Letters Lack Legitimacy

Grades can harm education quality


If you’ve ever copied homework just to “get the points,” you’ve put your grade before your education. This is the way many students work, and it needs to change.
Everyday, students search for shortcuts and take the easy way out when it comes to school. Sadly, tactics like cheating on tests, copying homework, and skipping class have become increasingly common at ETHS. The assignments that weren’t turned in and the ones that were copied are “made up for” with tissue boxes for extra credit. Thus, the true meaning of learning is lost.
There’s a vicious cycle of laziness in the school environment. It starts with not paying attention and playing on your phone during class. The information you’re supposed to have learned is still unclear to you, so you text a friend, “Hey, can you send me tonight’s homework?” You start doing this every night, because there’s no reason to do work when you know someone else will do it for you. You realize you are in trouble when the unit test comes along, but you just cheat off of the kid sitting next to you. You “earn” your B+ both quarters and you’re feeling good to go, but the final is what really screws you over.
It’s hard to resist these easy ways to get by, but the stress that comes before the final is much more deadly than any of the stress that actual learning would’ve brought.

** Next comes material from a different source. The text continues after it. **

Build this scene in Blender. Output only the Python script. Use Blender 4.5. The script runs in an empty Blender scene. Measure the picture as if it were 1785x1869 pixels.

Cramming doesn’t work; you don’t even need statistics to prove this when any student can tell you so. School isn’t hard; you’re just doing it wrong.
There’s a simple solution for all of your grade-related problems: try your best. Turn your phone off and actually learn something new today. Do your homework; the questions you’re being asked will be identical to the ones on the test. Do what your teachers ask of you, and you might actually pass the final this time.
High school is a time for people to find themselves. Maybe today in history class you’ll realize you want to study Korean architecture in college because of something your teacher mentioned.
By putting your grades before learning, you’re valuing the destination more than the journey. Get to your A, but the right way.